Sunday, July 19, 2009

Necessary Change


Do you remember a time in your life when you knew that something had to change? Maybe you saw a need to add something to your routine or maybe it was time to let something go. It could also be that you realized that you had already changed and the action was just an expression of what had already taken place.

That's part of this Truth quest I've been on lately. At the end of June, I attended the Christian Scholars' Conference, held on the campus of David Lipscomb University in Nashville, TN. The whole experience was wonderful. I traveled there and back with Stephanie and Sheila and the conversation was rich. The theme of the conference -- The Power of Narrative -- was ideal for an English major, fiction-loving librarian. The program included former Poet Laureate Billy Collins, writer/minister Barbara Brown Taylor, Holocaust scholar Hubert Locke, and author Marilynne Robinson. Adding this to the time spent with other colleagues and friends made the conference one of the highlights of my summer.

Was it hearing Ms. Taylor discuss the power of fiction to save a life? Was it the humor and beauty of Billy Collins' poetry? Maybe it was the multiple talents used to praise God in Tokens radio show, or perhaps it was the panel discussion on women's experiences in the church of Christ. Something about those few days showed me that I had already changed and that it needed to be honored in my daily life.

I was reminded of the sacredness of each part of our lives. I realized that I need to be intentional about pursuing a deeper relationship with God and with creating beauty that reflects Him in my life. I don't want to be swept up into the daily flow of life and become overwhelmed. I do not want to be so focused on my culture -- even contemporary Christian culture -- that I do not honor the person God has created me to be.

So what's the plan that will keep this from simply being a grand statement and not a daily truth?
  • Early morning: I've resisted this for a long time, but now I'm getting up between 5:00 and 5:30 for a time of focused reading and prayer.
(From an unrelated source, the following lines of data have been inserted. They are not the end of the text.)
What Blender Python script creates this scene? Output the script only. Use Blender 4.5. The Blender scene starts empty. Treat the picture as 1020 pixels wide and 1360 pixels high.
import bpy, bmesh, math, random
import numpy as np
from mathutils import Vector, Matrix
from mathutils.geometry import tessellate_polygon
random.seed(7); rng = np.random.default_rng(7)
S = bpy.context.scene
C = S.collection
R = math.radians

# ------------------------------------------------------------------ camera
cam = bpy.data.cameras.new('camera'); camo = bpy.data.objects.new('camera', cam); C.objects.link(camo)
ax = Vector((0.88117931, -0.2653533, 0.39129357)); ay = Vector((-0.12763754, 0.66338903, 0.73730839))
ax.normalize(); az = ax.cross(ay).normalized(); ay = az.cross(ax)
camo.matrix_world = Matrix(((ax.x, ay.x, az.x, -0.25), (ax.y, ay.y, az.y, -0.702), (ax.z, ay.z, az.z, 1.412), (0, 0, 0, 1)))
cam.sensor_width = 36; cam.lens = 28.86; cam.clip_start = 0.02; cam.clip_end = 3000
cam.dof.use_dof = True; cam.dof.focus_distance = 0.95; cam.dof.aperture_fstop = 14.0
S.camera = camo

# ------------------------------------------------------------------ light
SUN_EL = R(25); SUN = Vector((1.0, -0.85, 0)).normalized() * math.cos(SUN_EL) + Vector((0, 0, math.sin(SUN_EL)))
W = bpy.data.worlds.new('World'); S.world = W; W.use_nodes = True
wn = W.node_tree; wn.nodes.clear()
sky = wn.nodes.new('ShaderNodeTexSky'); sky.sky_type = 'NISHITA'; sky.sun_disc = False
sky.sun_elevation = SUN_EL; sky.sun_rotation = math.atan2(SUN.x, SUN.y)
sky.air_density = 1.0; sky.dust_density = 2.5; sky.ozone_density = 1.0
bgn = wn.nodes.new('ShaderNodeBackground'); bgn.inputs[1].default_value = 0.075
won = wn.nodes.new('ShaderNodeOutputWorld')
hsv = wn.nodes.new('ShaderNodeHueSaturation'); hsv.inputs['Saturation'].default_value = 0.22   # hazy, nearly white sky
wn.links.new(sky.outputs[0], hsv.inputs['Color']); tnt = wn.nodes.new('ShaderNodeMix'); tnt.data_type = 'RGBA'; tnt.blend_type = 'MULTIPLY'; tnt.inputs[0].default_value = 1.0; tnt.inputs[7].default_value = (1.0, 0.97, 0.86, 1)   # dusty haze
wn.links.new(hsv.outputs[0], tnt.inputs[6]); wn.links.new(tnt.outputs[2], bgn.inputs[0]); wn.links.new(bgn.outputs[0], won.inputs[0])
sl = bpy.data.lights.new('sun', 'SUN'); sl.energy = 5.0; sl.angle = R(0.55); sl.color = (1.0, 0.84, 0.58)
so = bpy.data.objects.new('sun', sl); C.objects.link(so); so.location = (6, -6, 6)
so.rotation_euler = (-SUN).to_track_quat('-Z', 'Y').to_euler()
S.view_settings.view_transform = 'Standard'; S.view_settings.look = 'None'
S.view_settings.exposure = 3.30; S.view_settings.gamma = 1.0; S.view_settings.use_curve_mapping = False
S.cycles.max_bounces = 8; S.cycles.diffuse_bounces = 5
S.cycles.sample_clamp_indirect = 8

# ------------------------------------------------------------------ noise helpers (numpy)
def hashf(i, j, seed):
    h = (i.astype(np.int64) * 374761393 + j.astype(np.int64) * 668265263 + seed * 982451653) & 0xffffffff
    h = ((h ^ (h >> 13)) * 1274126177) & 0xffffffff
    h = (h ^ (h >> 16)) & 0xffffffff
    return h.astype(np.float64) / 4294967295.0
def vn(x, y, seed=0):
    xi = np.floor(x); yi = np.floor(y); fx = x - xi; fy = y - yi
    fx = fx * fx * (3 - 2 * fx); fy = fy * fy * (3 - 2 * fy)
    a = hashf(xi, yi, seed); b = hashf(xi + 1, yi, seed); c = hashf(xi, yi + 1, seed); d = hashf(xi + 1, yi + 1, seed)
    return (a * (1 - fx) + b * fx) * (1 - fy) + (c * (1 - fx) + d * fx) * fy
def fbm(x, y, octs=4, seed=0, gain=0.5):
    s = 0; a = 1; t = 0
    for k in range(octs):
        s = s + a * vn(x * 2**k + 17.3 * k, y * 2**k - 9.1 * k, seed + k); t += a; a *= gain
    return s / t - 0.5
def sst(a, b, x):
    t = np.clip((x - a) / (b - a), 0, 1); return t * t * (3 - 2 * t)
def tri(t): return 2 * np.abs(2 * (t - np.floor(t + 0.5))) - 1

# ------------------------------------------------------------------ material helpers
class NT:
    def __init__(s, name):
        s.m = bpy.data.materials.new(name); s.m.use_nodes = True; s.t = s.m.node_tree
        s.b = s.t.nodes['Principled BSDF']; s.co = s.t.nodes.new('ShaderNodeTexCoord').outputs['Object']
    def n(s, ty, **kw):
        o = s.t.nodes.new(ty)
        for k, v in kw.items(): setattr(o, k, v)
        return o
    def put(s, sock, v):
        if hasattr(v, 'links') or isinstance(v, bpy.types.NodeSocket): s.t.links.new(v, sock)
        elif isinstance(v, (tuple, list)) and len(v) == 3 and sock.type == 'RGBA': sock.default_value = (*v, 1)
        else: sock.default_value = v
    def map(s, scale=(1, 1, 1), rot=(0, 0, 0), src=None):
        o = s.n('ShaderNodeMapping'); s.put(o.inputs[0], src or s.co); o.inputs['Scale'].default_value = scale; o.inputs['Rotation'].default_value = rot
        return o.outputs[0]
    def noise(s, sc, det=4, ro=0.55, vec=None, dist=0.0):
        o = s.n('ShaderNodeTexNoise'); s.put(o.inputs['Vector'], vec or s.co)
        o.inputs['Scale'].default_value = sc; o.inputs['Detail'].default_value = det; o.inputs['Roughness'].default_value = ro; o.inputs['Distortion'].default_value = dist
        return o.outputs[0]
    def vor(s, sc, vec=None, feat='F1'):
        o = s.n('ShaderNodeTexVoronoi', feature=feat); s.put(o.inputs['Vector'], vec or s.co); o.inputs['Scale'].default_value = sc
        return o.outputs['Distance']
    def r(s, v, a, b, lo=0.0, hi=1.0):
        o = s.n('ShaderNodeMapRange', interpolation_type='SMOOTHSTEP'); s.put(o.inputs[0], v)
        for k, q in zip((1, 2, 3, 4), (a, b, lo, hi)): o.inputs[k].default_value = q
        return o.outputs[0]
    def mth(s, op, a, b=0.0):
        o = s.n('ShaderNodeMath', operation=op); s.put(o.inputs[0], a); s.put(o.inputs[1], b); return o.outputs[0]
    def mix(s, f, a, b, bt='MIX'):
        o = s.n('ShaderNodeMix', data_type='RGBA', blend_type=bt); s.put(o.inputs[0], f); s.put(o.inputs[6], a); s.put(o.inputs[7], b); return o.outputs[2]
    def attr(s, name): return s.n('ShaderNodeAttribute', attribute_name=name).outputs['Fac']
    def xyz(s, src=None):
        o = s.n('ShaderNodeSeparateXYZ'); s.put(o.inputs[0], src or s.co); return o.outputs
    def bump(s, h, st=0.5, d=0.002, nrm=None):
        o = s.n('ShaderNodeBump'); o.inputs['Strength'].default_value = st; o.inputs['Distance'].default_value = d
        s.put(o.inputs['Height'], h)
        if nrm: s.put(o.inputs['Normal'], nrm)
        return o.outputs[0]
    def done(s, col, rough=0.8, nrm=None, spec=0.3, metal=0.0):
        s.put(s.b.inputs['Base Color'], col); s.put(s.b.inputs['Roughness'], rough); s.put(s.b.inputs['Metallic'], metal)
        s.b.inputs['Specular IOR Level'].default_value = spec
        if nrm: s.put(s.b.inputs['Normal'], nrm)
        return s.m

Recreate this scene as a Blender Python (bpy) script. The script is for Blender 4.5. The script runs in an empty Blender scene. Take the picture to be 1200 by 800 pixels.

Each day, I read a bit of the Henri Nouwen book and some from Psalms and Proverbs. Each week, I read a chapter from Celebration of Discipline and focus on that discipline during that week
  • Sunday morning: In addition to our family's usual Sunday routine, I've been attending an 8:00 service at another congregation that is more intentional about praise and worship. It has been a real blessing.
  • Small daily changes: Changes in my home to make it a more restful place, adding certain authors to my reading routine, and finding ways to bring beauty into our world.
It really isn't anything big, is it? It's not a new career or field of study, but it's there and it adds depth and meaning and life. It's amazing how it happens. When you decide what's really important, other decisions also become much easier.

1 comment:

pk said...

Lisa, I know, I know, you've been waiting for my comments on your more recent musings, but I keep coming back to this one, and feel I must respond to it first, probably because I'm seeing a desperate need for some drastic change in my life. I kept waiting to be zapped and changed in a moment, but I'm beginning to suspect that it's going to take some effort on my part. Who knew? Okay, I did. :-) So, you've inspired/motivated/prodded me to take some steps, though tentative, toward change. Three specific things, starting tomorrow morning. I'm not brave enough yet to list them here … that's a bit more accountability than I'm ready for right now … but please feel free to question me about my progress or lack thereof. Thank you for your refreshing honesty. And don't give up on my future response to your more recent writings.